▸ **REQUIRED TASK**
Leaving out the pictures, retype the lines from the beginning of the listing through the line containing "COL = S.collection".

--- Start of DATA ---

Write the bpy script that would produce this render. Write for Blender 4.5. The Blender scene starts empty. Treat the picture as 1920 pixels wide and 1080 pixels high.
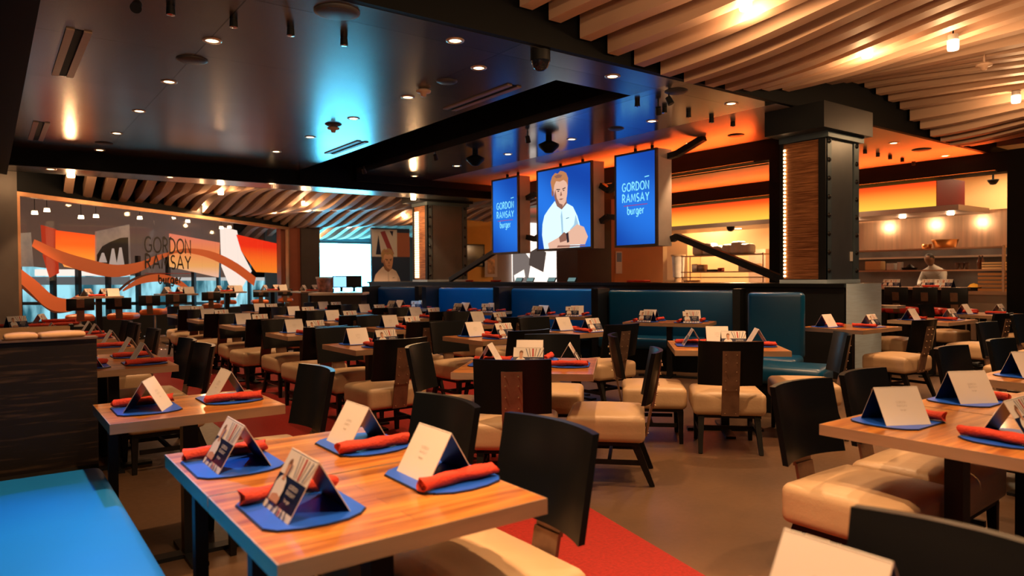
import bpy, bmesh, math, random
from mathutils import Vector, Matrix
random.seed(7)
PI = math.pi
R = math.radians
S = bpy.context.scene
COL = S.collection

# ------------------------------------------------------------------ camera, world, exposure
# the room's own axes: x across the rows, y along them; the camera stands at the origin, eye height 1.38 m
CAM_H = 1.38
F_PX = 1331.0
AZ = R(53.5)
PITCH = math.atan(22.5 / F_PX)
ROLL = R(0.42)
def _to_room(v):
    return Vector((v[0]*math.sin(AZ) + v[1]*math.cos(AZ), -v[0]*math.cos(AZ) + v[1]*math.sin(AZ), v[2]))
_f = Vector((0, math.cos(PITCH), -math.sin(PITCH)))
_u = Vector((0, math.sin(PITCH), math.cos(PITCH)))
_r = Vector((1, 0, 0))
RIGHT = _to_room(_r*math.cos(ROLL) - _u*math.sin(ROLL))
UP = _to_room(_u*math.cos(ROLL) + _r*math.sin(ROLL))
FWD = _to_room(_f)
cam_d = bpy.data.cameras.new('camera')
cam = bpy.data.objects.new('camera', cam_d)
COL.objects.link(cam)
m = Matrix((RIGHT, UP, -FWD)).transposed().to_4x4()
m.translation = Vector((0, 0, CAM_H))
cam.matrix_world = m
cam_d.sensor_width = 36.0
cam_d.lens = F_PX * 36.0 / 1920.0
cam_d.clip_end = 200
cam_d.clip_start = 0.05
cam_d.dof.use_dof = True
cam_d.dof.focus_distance = 5.6
cam_d.dof.aperture_fstop = 2.6
S.camera = cam

w = bpy.data.worlds.new('world')
S.world = w
w.use_nodes = True
bg = w.node_tree.nodes['Background']
bg.inputs[0].default_value = (0.10, 0.22, 0.30, 1)
bg.inputs[1].default_value = 0.09
S.view_settings.view_transform = 'Standard'
S.view_settings.look = 'None'
S.view_settings.exposure = 0.0
S.view_settings.gamma = 1.0
S.view_settings.use_curve_mapping = False
S.cycles.use_denoising = True
S.cycles.sample_clamp_indirect = 4.0
S.cycles.caustics_reflective = False
S.cycles.caustics_refractive = False
S.cycles.max_bounces = 7

def ray(x, y):
    return RIGHT*((x-960)/F_PX) + UP*((540-y)/F_PX) + FWD
def at(x, y, z):                       # point of the horizontal plane z seen at a pixel of the photograph
    d = ray(x, y); t = (z-CAM_H)/d.z
    return (d.x*t, d.y*t)
def atU(x, y, u):
    d = ray(x, y); t = u/d.x
    return (d.y*t, CAM_H + d.z*t)
def atV(x, y, v):
    d = ray(x, y); t = v/d.y
    return (d.x*t, CAM_H + d.z*t)
def rel(X, Z):                         # from camera-forward axes to room axes
    p = _to_room((X, Z, 0)); return (p.x, p.y)
def relrot(az):                        # direction az degrees clockwise of the camera -> rotation about z
    return -R(az + 36.5)

# ------------------------------------------------------------------ materials
MATS = {}
def mat(name, col, rough=0.5, metal=0.0, noise=0.0, nscale=8.0, bump=0.0, bscale=40.0, coat=0.0, stretch=None, emis=None, estr=1.0, spec=0.5, trans=0.0, alpha=1.0):
    if name in MATS: return MATS[name]
    M = bpy.data.materials.new(name); M.use_nodes = True
    nt = M.node_tree; N = nt.nodes; L = nt.links
    b = N['Principled BSDF']
    b.inputs['Base Color'].default_value = (*col, 1)
    b.inputs['Roughness'].default_value = rough
    b.inputs['Metallic'].default_value = metal
    b.inputs['Coat Weight'].default_value = coat
    b.inputs['Coat Roughness'].default_value = 0.12
    b.inputs['Specular IOR Level'].default_value = spec
    b.inputs['Transmission Weight'].default_value = trans
    b.inputs['Alpha'].default_value = alpha
    if emis:
        b.inputs['Emission Color'].default_value = (*emis, 1)
        b.inputs['Emission Strength'].default_value = estr
    if noise or bump:
        tc = N.new('ShaderNodeTexCoord'); mp = N.new('ShaderNodeMapping')
        L.new(tc.outputs['Object'], mp.inputs[0])
        if stretch: mp.inputs['Scale'].default_value = stretch
    if noise:
        n = N.new('ShaderNodeTexNoise'); n.inputs['Scale'].default_value = nscale; n.inputs['Detail'].default_value = 4
        L.new(mp.outputs[0], n.inputs['Vector'])
        r = N.new('ShaderNodeValToRGB')
        r.color_ramp.elements[0].position = 0.3; r.color_ramp.elements[1].position = 0.7
        r.color_ramp.elements[0].color = (*[c*(1-noise) for c in col], 1)
        r.color_ramp.elements[1].color = (*[min(1, c*(1+noise)) for c in col], 1)
        L.new(n.outputs[0], r.inputs[0]); L.new(r.outputs[0], b.inputs['Base Color'])
    if bump:
        n2 = N.new('ShaderNodeTexNoise'); n2.inputs['Scale'].default_value = bscale; n2.inputs['Detail'].default_value = 3
        L.new(mp.outputs[0], n2.inputs['Vector'])
        bp = N.new('ShaderNodeBump'); bp.inputs['Strength'].default_value = bump; bp.inputs['Distance'].default_value = 0.01
        L.new(n2.outputs[0], bp.inputs['Height']); L.new(bp.outputs[0], b.inputs['Normal'])
    MATS[name] = M
    return M
def emit(name, col, strength):
    if name in MATS: return MATS[name]
    M = bpy.data.materials.new(name); M.use_nodes = True
    nt = M.node_tree; nt.nodes.clear()
    e = nt.nodes.new('ShaderNodeEmission'); o = nt.nodes.new('ShaderNodeOutputMaterial')
    e.inputs[0].default_value = (*col, 1); e.inputs[1].default_value = strength
    nt.links.new(e.outputs[0], o.inputs[0])
    MATS[name] = M
    return M

BLACK = mat('black_paint', (0.004, 0.005, 0.006), 0.6, spec=.12)
BLACKM = mat('black_metal', (0.012, 0.014, 0.016), 0.4, 0.2, spec=.3)
LACQ = mat('black_lacquer', (0.006, 0.007, 0.008), 0.30, 0.0, coat=0.0, spec=.17, bump=0.05, bscale=6)
CREAM = mat('cream_leather', (0.60, 0.41, 0.24), 0.42, 0, 0.06, 5, 0.12, 60)
BRONZE = mat('bronze_strap', (0.26, 0.16, 0.11), 0.42, 0.65, 0.2, 12)
STUD = mat('stud', (0.75, 0.55, 0.35), 0.3, 0.9)
LEGW = mat('dark_leg_wood', (0.008, 0.007, 0.006), 0.42, 0, 0.3, 12, spec=.2)
EDGE = mat('table_edge_metal', (0.62, 0.42, 0.27), 0.36, 0.55, 0.12, 3, stretch=(1, 1, 8))
MATB = mat('blue_placemat', (0.012, 0.10, 0.66), 0.36, 0, 0.08, 10)
MATE = mat('placemat_edge', (0.01, 0.012, 0.03), 0.5)
NAPK = mat('red_napkin', (0.60, 0.045, 0.018), 0.8, 0, 0.15, 20, 0.5, 120)
CARDW = mat('card_white', (0.80, 0.74, 0.68), 0.5, 0, 0.02, 5)
CARDG = mat('card_emboss', (0.60, 0.55, 0.50), 0.5)
NAVY = mat('card_navy', (0.008, 0.016, 0.06), 0.3)
SKINP = mat('print_skin', (0.58, 0.30, 0.19), 0.5)
HAIRP = mat('print_hair', (0.20, 0.09, 0.04), 0.6)
REDP = mat('print_red', (0.50, 0.04, 0.03), 0.5)
GREYP = mat('print_grey', (0.18, 0.20, 0.26), 0.5)
BLUEV = mat('blue_vinyl', (0.0, 0.13, 0.36), 0.36, 0, 0.06, 3, 0.05, 30)
TEALV = mat('teal_vinyl', (0.0, 0.055, 0.13), 0.33, 0, 0.08, 3, 0.05, 20)
STEEL = mat('dark_steel', (0.11, 0.16, 0.19), 0.38, 0.5, 0.15, 3)
STEELL = mat('brushed_steel', (0.50, 0.66, 0.78), 0.34, 0.25, 0.1, 4, stretch=(1, 1, 12))
STAIN = mat('stainless', (0.75, 0.62, 0.5), 0.32, 0.75, 0.05, 3)
CHROME = mat('chrome', (0.8, 0.78, 0.75), 0.12, 1.0)
SLAT = mat('slat_wood', (0.56, 0.38, 0.27), 0.55, 0, 0.08, 3, stretch=(1, .2, 1))
WARMW = mat('warm_plaster', (0.80, 0.55, 0.27), 0.7, 0, 0.04, 2)
ORANGEV = mat('orange_vinyl', (0.60, 0.13, 0.03), 0.35)
REDV = mat('red_vinyl', (0.50, 0.03, 0.02), 0.4)
WHITEP = mat('white_plastic', (0.8, 0.78, 0.75), 0.4)
GLASSD = mat('screen_glass', (0.01, 0.012, 0.02), 0.1)
LENS = emit('lamp_lens', (1.0, 0.62, 0.28), 14)
LENSW = emit('lamp_glass', (1.0, 0.66, 0.36), 9)
LINEN = mat('tan_linen', (0.62, 0.38, 0.2), 0.8, 0, 0.1, 6, 0.4, 20)

def wood_mat():
    M = bpy.data.materials.new('plank_wood'); M.use_nodes = True
    nt = M.node_tree; N = nt.nodes; L = nt.links; b = N['Principled BSDF']
    tc = N.new('ShaderNodeTexCoord'); mp = N.new('ShaderNodeMapping'); L.new(tc.outputs['Object'], mp.inputs[0])
    mp.inputs['Scale'].default_value = (1.2, 14, 1)
    n = N.new('ShaderNodeTexNoise'); n.inputs['Scale'].default_value = 1.6; n.inputs['Detail'].default_value = 5; n.inputs['Roughness'].default_value = .6
    L.new(mp.outputs[0], n.inputs['Vector'])
    mp2 = N.new('ShaderNodeMapping'); L.new(tc.outputs['Object'], mp2.inputs[0]); mp2.inputs['Scale'].default_value = (1, 1, 1)
    br = N.new('ShaderNodeTexBrick'); L.new(mp2.outputs[0], br.inputs['Vector'])
    br.inputs['Scale'].default_value = 1; br.inputs['Brick Width'].default_value = 0.9; br.inputs['Row Height'].default_value = 0.075
    br.inputs['Mortar Size'].default_value = 0.0012; br.inputs['Color1'].default_value = (0.62, 0.62, 0.62, 1); br.inputs['Color2'].default_value = (1, 1, 1, 1)
    br.inputs['Mortar'].default_value = (0.35, 0.35, 0.35, 1)
    r = N.new('ShaderNodeValToRGB')
    r.color_ramp.elements[0].position = 0.3; r.color_ramp.elements[0].color = (0.26, 0.065, 0.014, 1)
    r.color_ramp.elements[1].position = 0.72; r.color_ramp.elements[1].color = (0.85, 0.36, 0.07, 1)
    L.new(n.outputs[0], r.inputs[0])
    mx = N.new('ShaderNodeMixRGB'); mx.blend_type = 'MULTIPLY'; mx.inputs[0].default_value = 1
    L.new(r.outputs[0], mx.inputs[1]); L.new(br.outputs[0], mx.inputs[2]); L.new(mx.outputs[0], b.inputs['Base Color'])
    b.inputs['Roughness'].default_value = 0.32; b.inputs['Coat Weight'].default_value = 0.35; b.inputs['Coat Roughness'].default_value = 0.10
    return M
WOOD = wood_mat()

def ceiling_mat(r0=.22, r1=.27, br_=1.0):
    M = bpy.data.materials.new('ceiling_panel_metal'); M.use_nodes = True
    nt = M.node_tree; N = nt.nodes; L = nt.links; b = N['Principled BSDF']
    tc = N.new('ShaderNodeTexCoord'); mp = N.new('ShaderNodeMapping'); L.new(tc.outputs['Object'], mp.inputs[0])
    mp.inputs['Location'].default_value = (-1.70+2.45*10, -9.3+1.75*20, 0)
    br = N.new('ShaderNodeTexBrick'); L.new(mp.outputs[0], br.inputs['Vector'])
    br.offset = 0.0
    br.inputs['Scale'].default_value = 1; br.inputs['Brick Width'].default_value = 2.45; br.inputs['Row Height'].default_value = 1.75
    br.inputs['Mortar Size'].default_value = 0.006; br.inputs['Mortar'].default_value = (0.01, 0.01, 0.01, 1)
    br.inputs['Color1'].default_value = (0.15*br_, 0.155*br_, 0.16*br_, 1); br.inputs['Color2'].default_value = (0.23*br_, 0.23*br_, 0.23*br_, 1)
    L.new(br.outputs[0], b.inputs['Base Color'])
    b.inputs['Metallic'].default_value = 0.85
    n = N.new('ShaderNodeTexNoise'); n.inputs['Scale'].default_value = 1.5; L.new(tc.outputs['Object'], n.inputs['Vector'])
    mr = N.new('ShaderNodeMapRange'); L.new(n.outputs[0], mr.inputs[0]); mr.inputs[3].default_value = r0; mr.inputs[4].default_value = r1
    L.new(mr.outputs[0], b.inputs['Roughness'])
    return M
CEIL = ceiling_mat()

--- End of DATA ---

▸ **THE RESPONSE**
Write the bpy script that would produce this render. Write for Blender 4.5. The Blender scene starts empty. Treat the picture as 1920 pixels wide and 1080 pixels high.
import bpy, bmesh, math, random
from mathutils import Vector, Matrix
random.seed(7)
PI = math.pi
R = math.radians
S = bpy.context.scene
COL = S.collection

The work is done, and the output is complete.